To be able to form galaxies by the present day, it was necessary that fluctuations occurred in some non-baryonic component. In order to initiate structure formation, this component must have decoupled from the radiation produced in the big bang long before the baryons did. In other words, we cannot make galaxies unless the universe is dominated by “dark matter” that does not, by definition, radiate. As a result we expect dark matter to be present throughout the universe today.

Zel’dovich proposed that a neutrino with a mass of a few tens of electron-volts could form “hot dark matter”, so-called because the neutrinos would be moving at speeds close to the velocity of light. He argued that such hot dark matter could explain the origin of structure in a “top-down” picture, with clusters forming first that later fragmented into galaxies. Computer simulations showed, however, that this did not work and that the alternative “cold dark matter” scenario worked much better. This would lead to “bottom-up” structure formation, in which galaxies were produced first and then merged to form clusters. This approach requires the existence of dark-matter particles that moved around slowly in the early universe. Currently the most successful scenarios are based on cold dark matter, with the most popular candidate for dark matter being the lightest supersymmetric particle, the neutralino. Indeed, several underground experiments are under way to try to detect the neutralino.

However, some additional ingredient appears to be necessary to match the observed spectrum of density fluctuations in the universe today. Proposals for this extra ingredient include an additional repulsive force that acts on large scales, a concept that was first introduced by Einstein in 1917 to achieve a static universe. There could also be a second dark-matter component in the form of a neutrino with a mass of a few electron-volts.

Meanwhile, atmospheric-neutrino experiments appear to have demonstrated that at least one neutrino species does have a non-zero mass. However, the implied mass is not large enough to have an interesting cosmological effect, unless one turns to non-standard scenarios (see “Particle physics: the next generation” by John Ellis, this issue).

An important ingredient in the theory of the origin of structure was the invention of inflation by Alan Guth in 1980. This was introduced to solve the so-called “monopole” and “horizon” problems in cosmology. In the first of these problems, the phase transition associated with the symmetry breaking of the grand unified force in the early universe is likely to have generated a high density of magnetic monopoles. None are observed, however. The horizon problem arises when we look at the microwave background in opposite directions. How do two regions of the universe that have never been in causal contact in a standard expanding-universe model manage to be identical?

The original inflation concept was that at the epoch of symmetry breaking, the universe would be left in a state of “false vacuum”. This would act like a huge cosmological repulsion and drive an exponential expansion for long enough (only about 10-32 s) to solve the horizon problem.

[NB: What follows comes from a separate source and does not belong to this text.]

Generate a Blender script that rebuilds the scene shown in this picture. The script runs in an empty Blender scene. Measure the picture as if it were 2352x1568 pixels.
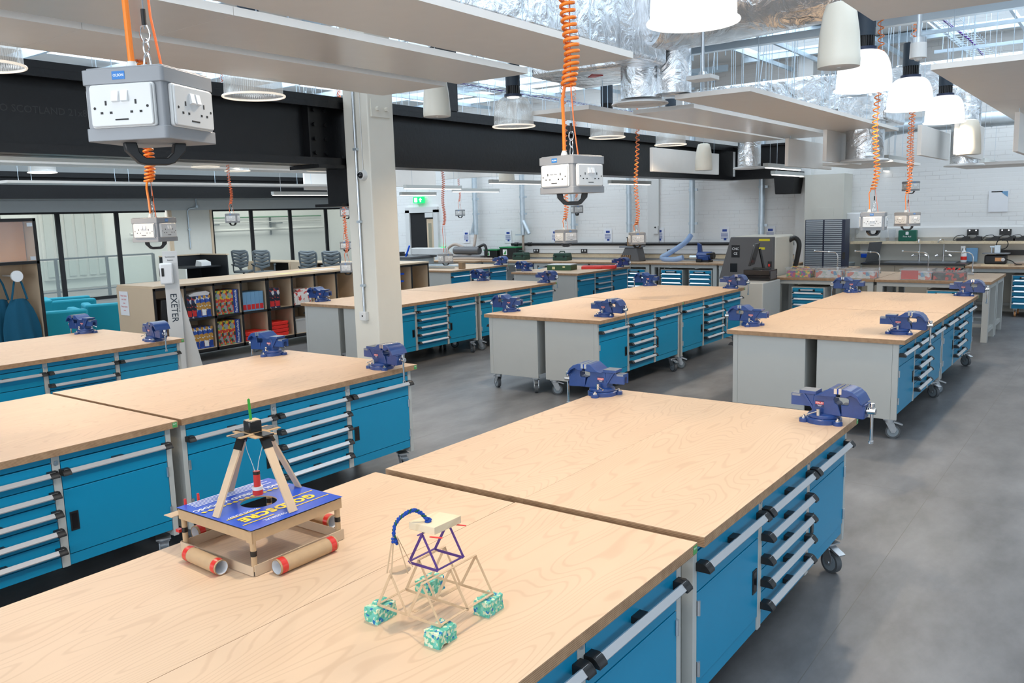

The vacuum energy would then be converted into matter and radiation. In the process the required small, primordial density fluctuations would have been generated, and the normal Hubble expansion would have resumed. A great variety of versions of this generic idea have subsequently been invented, with a consequent loss of predictive power.

Current status and future prospects

As we approach the end of this remarkable century for astrophysics and cosmology there seems to be no end to the wealth of new discoveries. The Hubble Deep Field – a very deep map of a small area of the sky made with the Hubble Space Telescope – has extended our picture of star formation in galaxies back to when the universe was only 10% of its current age (figure 3). Meanwhile, infrared and submillimetre surveys of the Hubble deep field using the ISO and the submillimetre array on the James Clerk Maxwell telescope in Hawaii have shown that much of the star formation in galaxies is hidden from optical view by dust.

Figure 3

The new breed of 8 m and 10 m telescopes is making spectroscopy of very distant galaxies almost routine. They are also allowing the identification of distant supernovae, which appear to show that the expansion of the universe is accelerating, presumably due to the cosmological repulsion discussed above. And careful spectroscopic searches have discovered several Jupiter-sized planets around nearby stars.

The mysterious gamma-ray bursts have begun to be pinned down via detection of their X-ray and optical afterglow. These intense outbreaks of radiation have been observed at cosmological distances and seem to be related to the destruction of a neutron star and the formation of a black hole.

The giddy pace of progress is likely to continue for at least the next few decades. Both NASA and the European Space Agency (ESA) are planning future missions to map the microwave background. The Microwave Anisotropy Probe and Planck missions should determine most of the main cosmological parameters to unprecedented precision, and probe the origin of density fluctuations.

ESA’s submillimetre mission, FIRST, the US-European millimetre array, ALMA, and NASA’s Next Generation Space Telescope will form a superbly complementary trio, probing star formation in the early universe. Meanwhile, missions like Gaia, Darwin and the Space Interferometry Mission will try to make progress in discovering and understanding planetary systems.

A series of ground-based experiments and, ultimately, ESA’s Laser Interferometer Space Antenna mission should at last make gravitational-wave astronomy a reality (see Schäfer and Schutz in further reading). And ideas for a ground-based optical telescope with a mirror 100 m in diameter are already in circulation.

Since the time of the ancient Greeks all advances in physics have found immediate application in astrophysics and cosmology. And time and again astronomy has been the driving force for breakthroughs in physics. Our understanding of the astrophysical universe has advanced immeasurably since the beginning of the century. As we enter the next millennium, the vein of discovery is far from exhausted.